Wednesday, February 8, 2012

News Story


Mao Zedong is trying to create equality throughout all of China. He wants for the people in the countryside to feel equal to the people who are living in the center of the city life. How he conquers this great mission is a big controversy right now. He has started a movement called the “Down to the Countryside Movement.” He is trying to send youth away to the countryside to observe the lives of the peasants and other country folk in the China region. He is hoping that these children will be able to come back to their own hometown and share everything that is happening in the lives of the peasants. Young adults from the inner city are going to rural China to stay with and follow the peasants and other farm people to live the lives that they are living. This is starting in the early 1960s and has now really began to take off. This is happening to fulfill the dreams of Mao Zedong.
The reason that this whole movement began in the first place was so that Mao could continue to create equality. He wanted everyone to feel equal and be equal. He thought that before he could accomplish this, he had to make the people in rural China feel equal with the people who were in the middle of the action in the big cities.
Jun Shan is a 14 year old young man who was sent away to be apart of the Down to the Countryside Movement. He lives in Hong Kong and is in the eighth grade. He described how he enjoyed being a part of the movement because he knew that it was pleasing to Chairman Mao. “The only reason that I went with the movement was so that I would please my family and my master, Chairman Mao.”However, it was hard for him to be away from his family for such a long period of time. He said that he learned a lot from the family that he was observing and the daily life that they go through. He explained how different the two families lives were.

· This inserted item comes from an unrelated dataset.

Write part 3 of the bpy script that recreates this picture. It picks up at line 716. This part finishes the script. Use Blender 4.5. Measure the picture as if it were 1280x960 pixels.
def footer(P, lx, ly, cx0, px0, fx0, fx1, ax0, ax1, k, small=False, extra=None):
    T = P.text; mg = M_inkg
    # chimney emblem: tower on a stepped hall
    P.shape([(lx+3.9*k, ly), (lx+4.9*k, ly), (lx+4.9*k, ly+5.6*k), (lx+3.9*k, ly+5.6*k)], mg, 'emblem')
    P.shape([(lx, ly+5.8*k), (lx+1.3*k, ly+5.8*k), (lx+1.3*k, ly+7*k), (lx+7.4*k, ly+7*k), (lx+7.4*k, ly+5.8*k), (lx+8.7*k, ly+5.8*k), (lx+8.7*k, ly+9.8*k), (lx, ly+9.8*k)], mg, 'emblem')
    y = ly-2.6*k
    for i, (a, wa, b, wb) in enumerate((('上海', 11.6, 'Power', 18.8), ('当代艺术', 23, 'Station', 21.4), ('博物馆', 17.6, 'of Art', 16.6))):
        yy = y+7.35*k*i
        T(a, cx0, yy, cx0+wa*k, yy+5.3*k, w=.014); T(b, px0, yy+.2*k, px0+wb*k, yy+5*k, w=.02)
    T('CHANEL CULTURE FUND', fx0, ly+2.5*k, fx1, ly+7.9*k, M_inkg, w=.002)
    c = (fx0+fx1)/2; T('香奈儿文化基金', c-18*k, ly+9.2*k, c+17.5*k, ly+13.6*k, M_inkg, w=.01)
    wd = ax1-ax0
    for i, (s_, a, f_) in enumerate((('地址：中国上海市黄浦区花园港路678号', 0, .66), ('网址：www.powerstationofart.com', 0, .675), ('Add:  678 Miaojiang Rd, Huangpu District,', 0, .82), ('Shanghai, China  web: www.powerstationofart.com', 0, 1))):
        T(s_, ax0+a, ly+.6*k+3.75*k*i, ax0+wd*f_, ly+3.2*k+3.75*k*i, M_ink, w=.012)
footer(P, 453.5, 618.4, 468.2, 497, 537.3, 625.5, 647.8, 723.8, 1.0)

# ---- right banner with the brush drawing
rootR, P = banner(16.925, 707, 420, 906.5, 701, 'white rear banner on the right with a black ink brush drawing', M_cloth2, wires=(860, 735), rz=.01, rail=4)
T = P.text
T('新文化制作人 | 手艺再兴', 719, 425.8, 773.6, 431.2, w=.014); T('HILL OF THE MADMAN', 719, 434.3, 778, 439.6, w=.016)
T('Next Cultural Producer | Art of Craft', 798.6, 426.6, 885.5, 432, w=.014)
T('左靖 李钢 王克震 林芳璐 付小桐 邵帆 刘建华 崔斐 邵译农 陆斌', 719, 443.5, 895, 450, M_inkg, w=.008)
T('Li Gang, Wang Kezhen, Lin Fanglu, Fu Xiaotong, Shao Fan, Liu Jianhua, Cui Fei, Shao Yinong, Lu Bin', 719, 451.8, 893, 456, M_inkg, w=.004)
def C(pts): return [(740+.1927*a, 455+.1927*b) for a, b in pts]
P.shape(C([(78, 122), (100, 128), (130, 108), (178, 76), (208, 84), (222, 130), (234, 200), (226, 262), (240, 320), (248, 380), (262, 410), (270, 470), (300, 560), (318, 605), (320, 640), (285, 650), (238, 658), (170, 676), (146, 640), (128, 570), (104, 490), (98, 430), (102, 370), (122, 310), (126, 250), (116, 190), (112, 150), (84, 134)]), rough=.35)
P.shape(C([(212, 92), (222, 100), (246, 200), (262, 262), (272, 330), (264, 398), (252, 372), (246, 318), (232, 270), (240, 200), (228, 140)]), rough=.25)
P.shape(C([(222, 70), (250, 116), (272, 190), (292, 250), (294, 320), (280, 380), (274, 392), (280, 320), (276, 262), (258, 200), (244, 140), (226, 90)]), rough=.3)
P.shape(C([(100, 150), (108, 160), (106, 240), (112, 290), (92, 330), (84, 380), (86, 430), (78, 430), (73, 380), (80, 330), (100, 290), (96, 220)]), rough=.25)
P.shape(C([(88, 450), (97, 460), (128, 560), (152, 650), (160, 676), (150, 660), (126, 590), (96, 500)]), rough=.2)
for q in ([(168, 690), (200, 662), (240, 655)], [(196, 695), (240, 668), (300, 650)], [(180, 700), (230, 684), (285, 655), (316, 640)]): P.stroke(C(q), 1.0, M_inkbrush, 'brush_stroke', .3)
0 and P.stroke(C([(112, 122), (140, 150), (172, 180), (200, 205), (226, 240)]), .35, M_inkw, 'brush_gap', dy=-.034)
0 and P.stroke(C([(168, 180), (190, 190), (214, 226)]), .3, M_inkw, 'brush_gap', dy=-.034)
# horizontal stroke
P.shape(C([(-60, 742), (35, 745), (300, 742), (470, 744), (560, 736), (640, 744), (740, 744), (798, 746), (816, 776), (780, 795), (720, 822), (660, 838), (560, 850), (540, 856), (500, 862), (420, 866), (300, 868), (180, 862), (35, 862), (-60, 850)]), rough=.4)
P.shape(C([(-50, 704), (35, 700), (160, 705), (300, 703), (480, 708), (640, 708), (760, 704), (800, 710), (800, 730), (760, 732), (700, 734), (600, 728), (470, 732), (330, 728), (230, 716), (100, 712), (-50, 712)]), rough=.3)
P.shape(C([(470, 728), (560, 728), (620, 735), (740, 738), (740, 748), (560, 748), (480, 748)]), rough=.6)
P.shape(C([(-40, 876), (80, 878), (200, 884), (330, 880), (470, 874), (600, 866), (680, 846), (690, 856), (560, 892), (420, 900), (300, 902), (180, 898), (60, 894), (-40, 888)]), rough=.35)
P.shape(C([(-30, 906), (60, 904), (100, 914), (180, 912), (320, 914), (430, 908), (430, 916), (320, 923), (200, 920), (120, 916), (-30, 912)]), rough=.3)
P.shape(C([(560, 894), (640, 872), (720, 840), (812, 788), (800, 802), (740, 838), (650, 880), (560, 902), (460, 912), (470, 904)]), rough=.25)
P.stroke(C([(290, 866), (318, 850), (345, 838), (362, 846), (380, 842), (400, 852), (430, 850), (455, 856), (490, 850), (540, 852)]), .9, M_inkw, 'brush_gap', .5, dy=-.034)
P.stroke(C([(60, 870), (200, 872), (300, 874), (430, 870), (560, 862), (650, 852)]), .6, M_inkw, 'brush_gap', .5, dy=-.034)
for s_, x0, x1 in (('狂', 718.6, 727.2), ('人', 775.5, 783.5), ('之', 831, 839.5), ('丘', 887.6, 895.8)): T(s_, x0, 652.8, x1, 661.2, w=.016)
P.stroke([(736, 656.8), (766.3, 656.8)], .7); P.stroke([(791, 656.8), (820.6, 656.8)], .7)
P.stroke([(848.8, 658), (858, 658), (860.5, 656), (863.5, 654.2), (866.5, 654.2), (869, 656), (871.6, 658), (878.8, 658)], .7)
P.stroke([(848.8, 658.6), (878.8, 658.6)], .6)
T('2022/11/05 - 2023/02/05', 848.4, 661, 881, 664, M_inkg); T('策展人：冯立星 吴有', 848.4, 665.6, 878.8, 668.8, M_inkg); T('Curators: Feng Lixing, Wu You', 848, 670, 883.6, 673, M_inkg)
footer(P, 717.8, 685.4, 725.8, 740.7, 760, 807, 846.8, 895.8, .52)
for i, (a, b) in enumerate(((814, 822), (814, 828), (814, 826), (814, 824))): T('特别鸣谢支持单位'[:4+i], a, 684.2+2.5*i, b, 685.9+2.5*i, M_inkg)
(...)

Jinghua is a 15 year old young lady who was forcefully sent away. She did not want to follow through with the Down to the Countryside Movement, but her parents wanted her to so that she would please Chairmen Mao. She tried to make the best out of her situation, but did not want to displease her parents and Mao. “As much as I wanted to please Chairman Mao, I was really dreading leaving my family and friends.” This shows how some people did not want to do as the country wanted them to do, but followed through anyways to please their great leader Chairmen Mao Zedong.